From the late 1800s all the way up to the 1960s, Native American children within South Dakota and as far as Wyoming and Montana were forced away from their families and their traditional way of life to be assimilated into a culture that they never got to understand.

These stories are very tragic. It is a testament to my generation knowing that they maintained their culture and were never going to live up to the standards that were forcibly engrained upon them and their families when it came to the idea of manifest destiny.

These children and their way of life were uprooted. The two young Oglala boys that spent their existence at the Rapid City Indian Boarding School in the early 1900s yearned to be back with their families and their people. They were forced to cut their hair and they were punished for speaking their language.

Mike Sherman is that young man that ran away from the Rapid City Indian Boarding School. He and his brother followed the train tracks through Rapid City knowing that it would lead them back to their family. It was a decision that didn’t end in their favor.

LaFawn Janis is a researcher and volunteer that organized the memorial walk for these children. She is only one generation away from a boarding school survivor. That survivor is her mother.

“My mom was at Marty Indian School,” said Janis, “and she is relatively young. She's in her 50s. There's other members here in the Rapid City community that have also attended there. And perhaps it wasn't the starvation and beatings, however, it was colonialization that did happen to them. And so just on a personal note, my family still struggles from her trauma."

Like Mark Sherman’s story, the trauma runs deep.

Sherman’s quest ended on those train tracks. During that timeframe, the conditions that existed at the boarding school were subpar and the children would often runaway. Mark Sherman, his brother George, and a few others left the boarding school in hopes of seeing their families again.

The group walked along the railroad tracks knowing that it would lead to Scenic, South Dakota. At some point during their trip they rested on the railroad tracks. Mark was killed by an oncoming train and George survived with serious injuries. It’s a history that is hard to comprehend because of the tragic and unnecessary death of our native youth and the culture that invoked.

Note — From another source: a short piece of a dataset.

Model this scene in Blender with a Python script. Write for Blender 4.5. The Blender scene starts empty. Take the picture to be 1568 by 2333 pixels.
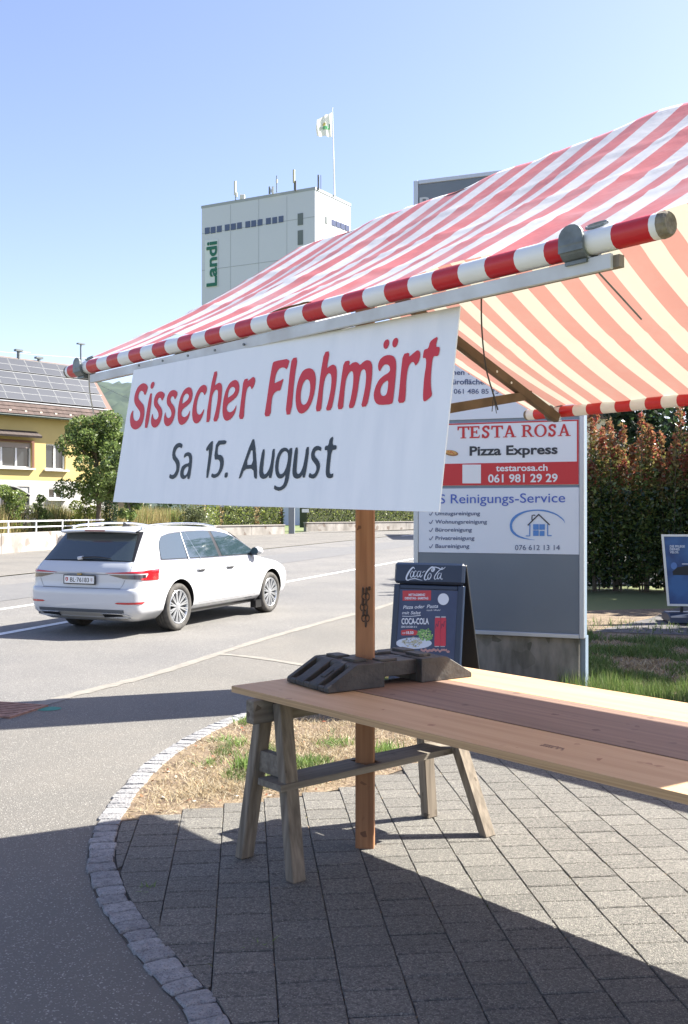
import bpy, bmesh, math, random
from mathutils import Vector, Matrix, noise
R = math.radians
random.seed(7)
sc = bpy.context.scene
col = sc.collection

# ------------------------------------------------------------ camera, sky, sun, exposure
H = 1.6                      # eye height
F, CX, CY = 2267.0, 784.0, 1166.0
cd = bpy.data.cameras.new('camera'); cam = bpy.data.objects.new('camera', cd); col.objects.link(cam)
cd.sensor_fit = 'VERTICAL'; cd.sensor_height = 36; cd.sensor_width = 24; cd.lens = 35
cd.clip_end = 6000; cd.clip_start = 0.05
cam.location = (0, 0, H); cam.rotation_euler = (R(90), 0, 0)
sc.camera = cam
SUN_AZ, SUN_EL = 18.0, 44.0
to_sun = Vector((math.cos(R(SUN_AZ))*math.cos(R(SUN_EL)), math.sin(R(SUN_AZ))*math.cos(R(SUN_EL)), math.sin(R(SUN_EL))))
w = bpy.data.worlds.new('World'); sc.world = w; w.use_nodes = True
nt = w.node_tree; bg = nt.nodes['Background']
sky = nt.nodes.new('ShaderNodeTexSky'); sky.sky_type = 'NISHITA'; sky.sun_disc = False
sky.sun_elevation = R(SUN_EL); sky.sun_rotation = R(90-SUN_AZ)
sky.altitude = 400; sky.air_density = 1.0; sky.dust_density = 1.6; sky.ozone_density = 2.0
tint = nt.nodes.new('ShaderNodeMix'); tint.data_type = 'RGBA'; tint.blend_type = 'MULTIPLY'; tint.inputs[0].default_value = 1; tint.inputs[7].default_value = (1.10, .97, 1.0, 1)   # white balance
nt.links.new(sky.outputs[0], tint.inputs[6]); nt.links.new(tint.outputs[2], bg.inputs[0]); bg.inputs[1].default_value = 0.08
sd = bpy.data.lights.new('sun', 'SUN'); so = bpy.data.objects.new('sun', sd); col.objects.link(so)
sd.energy = 5.0; sd.angle = R(0.5); sd.color = (1.0, 0.95, 0.86)
so.rotation_euler = to_sun.to_track_quat('Z', 'Y').to_euler(); so.location = (20, 5, 20)
vs = sc.view_settings
vs.view_transform = 'Standard'; vs.look = 'None'; vs.exposure = 1.85; vs.gamma = 1; vs.use_curve_mapping = False

# ------------------------------------------------------------ places in the scene
def G(x, y, z=0.0):
    Y = (H-z)*F/(y-CY); return Vector(((x-CX)/F*Y, Y, z))
def P(x, y, Y): return Vector(((x-CX)/F*Y, Y, H-(y-CY)/F*Y))
def RP(x, y, p, n):
    d = Vector(((x-CX)/F, 1, -(y-CY)/F)); c = Vector((0, 0, H))
    return c + d*((p-c).dot(n)/d.dot(n))
UV_ = Vector((.645, -.764, 0)).normalized(); VV_ = Vector((.764, .645, 0)).normalized(); ZV = Vector((0, 0, 1))
def S3(u, o, z=0.0): return UV_*u + VV_*o + ZV*z       # stall frame: u along the counter, o across it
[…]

“I think when people have a hard time talking about this, it's unfortunate because they need to understand why, generationally, we're struggling,” said Janis. “We're getting better and it's going to just take more generations to heal from that. Because now we're identifying what we need, what we lacked, and how we can be better. So I just really hope people can have those hard conversations without thinking or saying, 'Well, we had it hard. Well, we were broke. We struggled from this and that.' But what I think they're not understanding is that colonization is not our culture. It is not who we are. So until we can fully bring that back in our everyday lives, it's going to take that time to heal.”

Mark Sherman is buried in an unmarked grave south of Kyle, South Dakota, on the Pine Ridge Reservation. His and his brother’s story are one of many that exist within the United States that sheds light on the many children that perished at the hands of the U.S. government, and that light shines on those hallowed, unmarked graves of where they currently lie.

A memorial sculpture is planned for the children that perished at the boarding school. A bust of the memorial was unveiled at the ceremony by artist Dale Lamphere, who notably constructed the statue Dignity that overlooks the Missouri River in Chamberlain.